When I was planning, I read this and it has stuck with me...when you invite people over to your house for dinner, do you charge them for drinks? Made me think twice when I was planning and it made sense. I would try to do a limited bar of just beer and wine. A limited bar is better than no bar.
It's not that serious ladies....I know the ppl I work with and I know my family...just thought I would get a different opinion.....there's absolutely no reason why some of you would be so upset about a question or a thought that I had.....it's not the end of the world and at the end of the day, it boils down to as long as my family and friends are happy and I know they will be, cash bar or no cash bar, I'm good...have a nice night girls
@Natalie it's not that they are leaving your wedding because of alcohol it's because they are there to celebrate with you at the event you are hosting and it's costing them money. You either need to cut your guest list or some other area or just simply do beer and wine.
You DO NOT have to pay for the bar. If it isn't in your budget, then it isn't in your budget. Me and my fiance are only paying for up to a certain dollar amount. Then it is a cash bar.
Properly hosting alcohol for your guests has nothing to do with them needing it to have a good time at your wedding. I can't stand when people use that excuse.
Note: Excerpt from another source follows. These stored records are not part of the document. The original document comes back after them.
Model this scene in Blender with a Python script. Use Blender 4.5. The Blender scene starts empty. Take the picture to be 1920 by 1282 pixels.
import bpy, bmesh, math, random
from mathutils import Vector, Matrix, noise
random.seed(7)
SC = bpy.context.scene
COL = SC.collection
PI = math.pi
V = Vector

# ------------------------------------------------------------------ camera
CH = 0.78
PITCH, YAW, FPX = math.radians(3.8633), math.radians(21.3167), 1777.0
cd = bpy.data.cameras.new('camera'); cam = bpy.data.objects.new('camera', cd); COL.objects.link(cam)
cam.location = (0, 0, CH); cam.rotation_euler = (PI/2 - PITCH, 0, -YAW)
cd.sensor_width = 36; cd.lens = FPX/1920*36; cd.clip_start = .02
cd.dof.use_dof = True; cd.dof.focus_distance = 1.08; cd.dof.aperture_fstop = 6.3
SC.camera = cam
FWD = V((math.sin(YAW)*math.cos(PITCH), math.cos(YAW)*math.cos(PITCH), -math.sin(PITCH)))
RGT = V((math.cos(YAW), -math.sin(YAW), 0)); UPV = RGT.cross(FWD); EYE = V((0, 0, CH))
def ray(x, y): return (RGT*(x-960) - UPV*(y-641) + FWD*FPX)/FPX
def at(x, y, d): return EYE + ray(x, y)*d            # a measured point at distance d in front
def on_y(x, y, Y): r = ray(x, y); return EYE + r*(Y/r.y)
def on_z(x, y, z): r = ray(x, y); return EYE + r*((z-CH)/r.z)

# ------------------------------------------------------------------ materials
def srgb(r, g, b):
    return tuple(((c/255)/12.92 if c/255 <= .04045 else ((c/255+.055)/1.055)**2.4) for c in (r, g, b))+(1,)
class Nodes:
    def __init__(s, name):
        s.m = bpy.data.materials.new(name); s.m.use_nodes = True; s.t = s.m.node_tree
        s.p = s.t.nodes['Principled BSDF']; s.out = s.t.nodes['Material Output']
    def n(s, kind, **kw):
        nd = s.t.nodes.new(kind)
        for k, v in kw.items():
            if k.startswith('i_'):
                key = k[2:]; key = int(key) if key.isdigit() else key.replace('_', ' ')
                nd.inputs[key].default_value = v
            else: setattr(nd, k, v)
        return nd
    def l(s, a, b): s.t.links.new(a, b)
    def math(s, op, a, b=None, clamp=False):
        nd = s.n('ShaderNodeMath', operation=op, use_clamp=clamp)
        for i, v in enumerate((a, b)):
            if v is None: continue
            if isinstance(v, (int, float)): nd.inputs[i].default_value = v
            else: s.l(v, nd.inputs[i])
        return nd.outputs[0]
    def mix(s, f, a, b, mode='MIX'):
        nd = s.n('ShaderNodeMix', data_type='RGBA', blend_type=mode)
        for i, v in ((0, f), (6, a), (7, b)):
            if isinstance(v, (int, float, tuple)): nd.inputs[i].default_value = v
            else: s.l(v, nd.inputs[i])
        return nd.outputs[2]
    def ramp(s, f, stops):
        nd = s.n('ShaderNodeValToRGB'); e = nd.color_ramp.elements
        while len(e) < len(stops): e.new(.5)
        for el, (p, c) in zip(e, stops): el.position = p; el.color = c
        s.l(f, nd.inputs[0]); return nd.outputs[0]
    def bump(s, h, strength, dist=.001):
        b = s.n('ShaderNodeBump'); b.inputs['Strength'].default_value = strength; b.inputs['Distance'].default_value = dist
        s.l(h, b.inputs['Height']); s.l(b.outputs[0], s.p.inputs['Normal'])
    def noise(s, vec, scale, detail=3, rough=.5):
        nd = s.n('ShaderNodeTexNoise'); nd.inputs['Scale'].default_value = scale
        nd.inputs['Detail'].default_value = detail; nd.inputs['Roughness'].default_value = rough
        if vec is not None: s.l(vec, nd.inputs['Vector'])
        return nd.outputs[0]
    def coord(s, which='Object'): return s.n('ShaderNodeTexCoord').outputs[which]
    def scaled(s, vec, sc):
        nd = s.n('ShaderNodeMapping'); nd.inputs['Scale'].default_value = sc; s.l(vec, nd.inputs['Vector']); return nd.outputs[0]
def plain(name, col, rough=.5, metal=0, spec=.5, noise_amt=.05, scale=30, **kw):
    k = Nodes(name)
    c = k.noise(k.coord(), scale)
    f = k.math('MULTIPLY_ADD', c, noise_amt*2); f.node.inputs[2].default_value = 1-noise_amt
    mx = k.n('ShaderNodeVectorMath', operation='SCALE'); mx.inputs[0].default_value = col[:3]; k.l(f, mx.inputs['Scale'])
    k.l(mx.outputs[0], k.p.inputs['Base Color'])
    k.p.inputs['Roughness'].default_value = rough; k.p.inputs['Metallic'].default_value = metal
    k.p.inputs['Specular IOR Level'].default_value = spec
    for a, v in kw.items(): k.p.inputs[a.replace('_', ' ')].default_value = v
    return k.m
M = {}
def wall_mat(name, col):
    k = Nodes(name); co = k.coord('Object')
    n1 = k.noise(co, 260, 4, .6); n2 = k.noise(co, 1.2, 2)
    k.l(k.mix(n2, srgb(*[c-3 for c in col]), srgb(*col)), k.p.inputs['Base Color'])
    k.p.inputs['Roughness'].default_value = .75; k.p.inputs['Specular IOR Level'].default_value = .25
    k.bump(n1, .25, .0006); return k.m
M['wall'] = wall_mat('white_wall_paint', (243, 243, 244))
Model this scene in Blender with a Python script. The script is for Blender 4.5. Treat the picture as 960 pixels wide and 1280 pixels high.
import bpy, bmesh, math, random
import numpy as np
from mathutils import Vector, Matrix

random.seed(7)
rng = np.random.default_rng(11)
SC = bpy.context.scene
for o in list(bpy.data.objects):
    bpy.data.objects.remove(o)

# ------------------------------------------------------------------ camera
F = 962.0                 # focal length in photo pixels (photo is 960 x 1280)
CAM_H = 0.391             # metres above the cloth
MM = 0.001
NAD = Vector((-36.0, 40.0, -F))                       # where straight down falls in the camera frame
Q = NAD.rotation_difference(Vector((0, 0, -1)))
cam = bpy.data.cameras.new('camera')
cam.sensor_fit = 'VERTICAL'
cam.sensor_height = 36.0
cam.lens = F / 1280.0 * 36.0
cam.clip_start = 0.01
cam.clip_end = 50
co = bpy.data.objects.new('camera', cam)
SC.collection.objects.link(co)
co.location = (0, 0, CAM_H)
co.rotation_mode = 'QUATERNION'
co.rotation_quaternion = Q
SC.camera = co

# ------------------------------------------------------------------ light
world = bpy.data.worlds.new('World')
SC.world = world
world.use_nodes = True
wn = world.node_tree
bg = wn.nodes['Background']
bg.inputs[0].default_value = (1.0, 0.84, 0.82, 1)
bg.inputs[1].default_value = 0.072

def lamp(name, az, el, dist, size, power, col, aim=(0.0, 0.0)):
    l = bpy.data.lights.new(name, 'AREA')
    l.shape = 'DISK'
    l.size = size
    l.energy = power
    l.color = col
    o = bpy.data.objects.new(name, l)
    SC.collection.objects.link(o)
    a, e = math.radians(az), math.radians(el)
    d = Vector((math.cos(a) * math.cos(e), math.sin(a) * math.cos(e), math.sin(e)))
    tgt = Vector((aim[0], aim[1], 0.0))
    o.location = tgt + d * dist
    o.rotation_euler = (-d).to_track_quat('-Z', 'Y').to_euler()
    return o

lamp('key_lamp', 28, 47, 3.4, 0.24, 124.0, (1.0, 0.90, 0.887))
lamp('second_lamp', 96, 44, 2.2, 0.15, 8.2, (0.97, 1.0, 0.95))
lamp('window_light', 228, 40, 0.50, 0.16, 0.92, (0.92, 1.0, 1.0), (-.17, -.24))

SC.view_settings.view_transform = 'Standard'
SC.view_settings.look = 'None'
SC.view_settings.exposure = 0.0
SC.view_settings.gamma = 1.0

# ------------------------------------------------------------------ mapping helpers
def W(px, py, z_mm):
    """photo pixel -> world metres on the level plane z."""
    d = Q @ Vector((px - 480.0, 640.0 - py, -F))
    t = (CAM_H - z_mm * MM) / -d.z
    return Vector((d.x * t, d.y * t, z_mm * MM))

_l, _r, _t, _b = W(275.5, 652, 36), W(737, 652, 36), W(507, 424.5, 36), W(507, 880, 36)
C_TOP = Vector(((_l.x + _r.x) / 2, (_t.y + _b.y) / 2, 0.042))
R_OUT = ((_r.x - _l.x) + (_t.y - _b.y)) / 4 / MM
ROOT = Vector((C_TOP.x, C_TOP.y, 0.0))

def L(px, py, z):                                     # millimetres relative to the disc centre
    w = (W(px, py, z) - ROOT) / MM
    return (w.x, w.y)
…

As another comment mentioned, think of this similar to a dinner party you would throw at your home. You would not charge those guests for any alcohol they requested. A wedding is no different.
@maria I would find that incredibly confusing for the guests. How embarrassing would it be if they went to the bar because hey it was open bar earlier and got asked to pay only to realize they didn't bring cash? Properly host your guests.
Let's not play the military card here, ok? I was active duty for 26 years and there is NO decorum in treating your guests poorly and hosting poorly. Your are trying to pull the military card to come up with an excuse here and it looks very very poor on you.
YOU host what will be made available. If you want alcohol there, you pay for ALL of what is offered, you don't switch midstream on your guests. You are trying to find an excuse to be cheap and host poorly.
don't want to pay for alcohol - have a dry wedding.
You should definitely find ways to at least cover beer and wine for the evening! That's a very cost effective solution, and your guests will be very happy! Cut out something else to make it happen and fit within your budget, maybe one less set of decor, skip favors, DIY your invites, stuff like that.
ETA - I never carry cash with me, especially to a wedding, so I would be very surprised. You don't want your guests to have that reaction!
Here is another thought - you could skip the poker chip favors you are thinking about and put that money towards the bar. Same for the candy buffet. Favors can be skipped just fine, but proper hosting can't.
Beer and wine and no guest should not have to pay for anything at your wedding. Think of it like this would you want to be invited to any party and have to pay for your drink? My brother wedding they did a cash bar I hated it and was super disappointed so open bar is the way to go Imo.
I never take cash to weddings, what if you have guests in this same position? People don't need alcohol to have a good time, it just adds to the celebratory atmosphere. And your guests are adults being served by a bartender. The bartender won't serve people underage and will know when to cut people off if they start to get out of hand. You can provide a limited bar of beer and wine, which would be a much more budget friendly option.
It amazes me that people use the excuse of not wanting their friends to get drunk on their dime to justify being cheap and poor hosts. Are your friends not adults who can act and drink responsibly?